Apart from Jesus, there is no sufficient sacrifice. Sacrifice apart from him suffices for only a little while. Any blood, animal or human, is only adequate for a short time. And then, like an addiction, there must be more. And following that, there must be even more. Each dosage is less adequate. Finally, a dosage of blood is required that exactly equals the dosage that will bring complete destruction. This is why the ancient world was always tempted by total war, and complete annihilation of the enemy. And that is why Europe as it was de-christianized finally required WW1 as a war of complete destruction, followed by WW2 with the Holocaust and genocide. A Holocaust was required by the German "tribal" leadership to give enough blood, and then even that wasn't enough. Europe approached the lethal dosage of violence for all involved. That was the price paid for forgetting the Cross of Christ.

Even when we don't see complete tribalism and all of its blood thirst, we do see the shadows of this in dysfunctionality all around us. At the heart of disfunctionality, is the search for a scapegoat. When things go amiss, and we are filled with anxiety, the drug of choice is blame. And while blame often functions at a less lethal level than full-blown tribalism, it is the shadow and seed of it. We deal with this all the time as pastors, and often feel the brunt of it.

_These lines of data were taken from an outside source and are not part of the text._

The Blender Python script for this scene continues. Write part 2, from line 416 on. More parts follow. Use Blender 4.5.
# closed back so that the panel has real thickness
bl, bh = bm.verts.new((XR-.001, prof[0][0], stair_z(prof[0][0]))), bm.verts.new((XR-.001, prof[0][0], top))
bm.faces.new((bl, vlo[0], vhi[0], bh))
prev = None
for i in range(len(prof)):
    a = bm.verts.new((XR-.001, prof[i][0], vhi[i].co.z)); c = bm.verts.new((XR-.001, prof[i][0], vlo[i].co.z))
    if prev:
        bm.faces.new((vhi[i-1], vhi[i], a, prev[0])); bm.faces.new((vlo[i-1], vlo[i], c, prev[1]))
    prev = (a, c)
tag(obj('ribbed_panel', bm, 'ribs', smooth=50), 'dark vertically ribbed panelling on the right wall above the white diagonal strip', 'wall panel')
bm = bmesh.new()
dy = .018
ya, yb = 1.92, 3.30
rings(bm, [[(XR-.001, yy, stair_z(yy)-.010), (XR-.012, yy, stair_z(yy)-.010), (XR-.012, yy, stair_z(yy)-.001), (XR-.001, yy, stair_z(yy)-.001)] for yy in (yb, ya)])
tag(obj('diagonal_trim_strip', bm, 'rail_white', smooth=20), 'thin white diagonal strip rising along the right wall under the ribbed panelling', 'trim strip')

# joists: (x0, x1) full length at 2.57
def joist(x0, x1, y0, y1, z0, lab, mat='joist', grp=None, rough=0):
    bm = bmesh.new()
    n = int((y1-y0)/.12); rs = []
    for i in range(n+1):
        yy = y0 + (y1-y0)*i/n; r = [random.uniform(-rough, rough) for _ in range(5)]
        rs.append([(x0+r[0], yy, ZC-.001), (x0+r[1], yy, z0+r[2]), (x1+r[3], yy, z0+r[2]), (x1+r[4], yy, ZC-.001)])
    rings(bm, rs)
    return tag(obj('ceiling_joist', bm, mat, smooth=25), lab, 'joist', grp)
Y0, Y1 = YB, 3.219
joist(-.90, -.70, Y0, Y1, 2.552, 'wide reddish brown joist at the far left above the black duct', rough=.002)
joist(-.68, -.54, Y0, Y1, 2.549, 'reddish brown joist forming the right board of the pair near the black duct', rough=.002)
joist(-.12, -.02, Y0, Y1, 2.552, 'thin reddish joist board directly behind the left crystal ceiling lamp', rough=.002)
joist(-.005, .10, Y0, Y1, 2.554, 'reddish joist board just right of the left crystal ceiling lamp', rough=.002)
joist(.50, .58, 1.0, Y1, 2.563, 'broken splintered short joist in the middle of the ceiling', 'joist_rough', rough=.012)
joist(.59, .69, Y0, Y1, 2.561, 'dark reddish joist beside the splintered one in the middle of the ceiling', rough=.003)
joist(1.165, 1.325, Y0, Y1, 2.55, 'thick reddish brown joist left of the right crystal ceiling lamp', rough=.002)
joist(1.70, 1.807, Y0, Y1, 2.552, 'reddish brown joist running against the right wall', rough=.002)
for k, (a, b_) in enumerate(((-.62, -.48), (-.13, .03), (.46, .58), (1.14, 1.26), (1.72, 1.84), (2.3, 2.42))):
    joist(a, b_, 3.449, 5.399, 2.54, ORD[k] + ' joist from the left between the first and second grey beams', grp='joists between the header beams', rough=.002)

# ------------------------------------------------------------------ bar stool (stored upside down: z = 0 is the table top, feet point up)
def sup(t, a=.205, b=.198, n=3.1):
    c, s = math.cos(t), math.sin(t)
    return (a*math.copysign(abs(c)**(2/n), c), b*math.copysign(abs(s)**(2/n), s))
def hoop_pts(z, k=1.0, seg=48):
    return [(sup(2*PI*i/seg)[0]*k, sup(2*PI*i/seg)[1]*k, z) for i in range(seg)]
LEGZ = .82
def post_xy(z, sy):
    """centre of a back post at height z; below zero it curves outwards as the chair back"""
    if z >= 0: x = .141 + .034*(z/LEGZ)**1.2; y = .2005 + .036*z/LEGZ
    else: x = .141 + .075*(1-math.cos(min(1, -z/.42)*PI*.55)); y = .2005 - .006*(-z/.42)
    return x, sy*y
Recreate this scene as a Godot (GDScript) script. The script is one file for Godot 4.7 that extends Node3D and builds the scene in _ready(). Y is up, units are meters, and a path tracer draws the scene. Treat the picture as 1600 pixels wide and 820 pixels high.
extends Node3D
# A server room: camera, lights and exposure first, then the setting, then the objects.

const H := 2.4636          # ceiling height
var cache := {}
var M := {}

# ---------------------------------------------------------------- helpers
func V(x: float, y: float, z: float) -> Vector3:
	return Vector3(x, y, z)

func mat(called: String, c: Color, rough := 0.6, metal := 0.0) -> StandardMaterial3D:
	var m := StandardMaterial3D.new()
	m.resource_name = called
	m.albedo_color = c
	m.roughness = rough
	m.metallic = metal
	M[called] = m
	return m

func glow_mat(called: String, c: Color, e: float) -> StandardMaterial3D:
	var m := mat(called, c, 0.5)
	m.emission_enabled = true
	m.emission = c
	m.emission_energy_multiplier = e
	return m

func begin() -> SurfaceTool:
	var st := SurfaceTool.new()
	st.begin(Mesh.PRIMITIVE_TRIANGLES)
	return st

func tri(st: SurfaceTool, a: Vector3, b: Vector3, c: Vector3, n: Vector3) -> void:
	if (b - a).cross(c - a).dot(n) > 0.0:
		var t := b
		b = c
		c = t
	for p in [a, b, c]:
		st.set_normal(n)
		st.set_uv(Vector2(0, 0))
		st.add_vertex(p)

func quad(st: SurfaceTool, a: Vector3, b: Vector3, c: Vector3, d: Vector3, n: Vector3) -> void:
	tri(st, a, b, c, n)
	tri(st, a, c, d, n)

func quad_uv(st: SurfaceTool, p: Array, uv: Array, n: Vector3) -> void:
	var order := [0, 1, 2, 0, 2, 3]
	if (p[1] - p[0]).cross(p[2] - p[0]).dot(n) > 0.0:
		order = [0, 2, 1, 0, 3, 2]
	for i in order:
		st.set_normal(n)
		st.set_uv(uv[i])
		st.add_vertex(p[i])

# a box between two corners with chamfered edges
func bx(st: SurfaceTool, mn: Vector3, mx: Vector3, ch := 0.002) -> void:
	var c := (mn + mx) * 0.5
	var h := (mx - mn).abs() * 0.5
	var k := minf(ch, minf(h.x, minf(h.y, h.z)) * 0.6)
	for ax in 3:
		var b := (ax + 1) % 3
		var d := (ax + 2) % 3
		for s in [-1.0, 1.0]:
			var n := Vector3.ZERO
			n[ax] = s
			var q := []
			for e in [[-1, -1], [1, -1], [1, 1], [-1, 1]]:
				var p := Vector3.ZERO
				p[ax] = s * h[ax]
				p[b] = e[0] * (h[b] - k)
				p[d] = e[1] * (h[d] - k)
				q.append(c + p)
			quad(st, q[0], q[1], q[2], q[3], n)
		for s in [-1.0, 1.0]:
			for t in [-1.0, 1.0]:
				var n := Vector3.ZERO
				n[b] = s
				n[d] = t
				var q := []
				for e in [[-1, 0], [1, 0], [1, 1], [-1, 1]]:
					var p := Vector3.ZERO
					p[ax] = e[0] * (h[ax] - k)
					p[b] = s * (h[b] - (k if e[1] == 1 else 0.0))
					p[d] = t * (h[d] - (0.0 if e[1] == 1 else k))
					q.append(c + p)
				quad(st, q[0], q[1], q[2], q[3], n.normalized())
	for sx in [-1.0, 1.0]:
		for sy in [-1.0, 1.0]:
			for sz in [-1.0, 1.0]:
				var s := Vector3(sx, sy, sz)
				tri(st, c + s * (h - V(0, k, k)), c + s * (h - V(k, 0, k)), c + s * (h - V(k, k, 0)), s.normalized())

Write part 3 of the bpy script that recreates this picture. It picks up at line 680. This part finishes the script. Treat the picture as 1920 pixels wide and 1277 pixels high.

The result of both tribalism and dysfunctionality is that everything goes in circles. No sacrifice, no blood, other than Jesus' blood, is sufficient or final. As a result, all of life outside of Christ involves an endless cycle of blame, attack, and blood letting. And it just goes around and around, and the circle gets tighter and tighter with ever increasing need for larger and larger dosages of blood and blame to satisfy. The end for any system involved in this is at the least stagnation, and at the worst death. Only the blood of Christ suffices, and at the Eucharist, we are renewed in its effectiveness as often as we partake in it. And there is no need for more blood. The Eucharist is "bloodless." It is a "plugging into" that which was once for all.

Baptism initiates us into the death and resurrection of Christ. The Lord's Supper repeatedly initiates us into His sufferings. We need both in our re-tribalizing world that worships death. The only answer to the worship of death, violence, and bloodshed, is the death, violence, and bloodshed experienced by the Son of God. Here it comes to an end. And here in the sacraments, we are brought into union with Him. Our sufferings become His sufferings, and His sufferings become our sufferings. It means that our sorrows become cosmically significant. It means that our hurts actually become His, and far from contributing to endless vicious circles, they contribute to renewed and endless life, to forward progress, to surprising new ways forward that were never thought of before. Instead of being involved in petty or large quarrels that never resolve anything, we participate in Christ's redemption of the world.

We must renew our commitment to the sacraments, and self-consciously understand what they mean and how they contribute in our time to the renewal of history.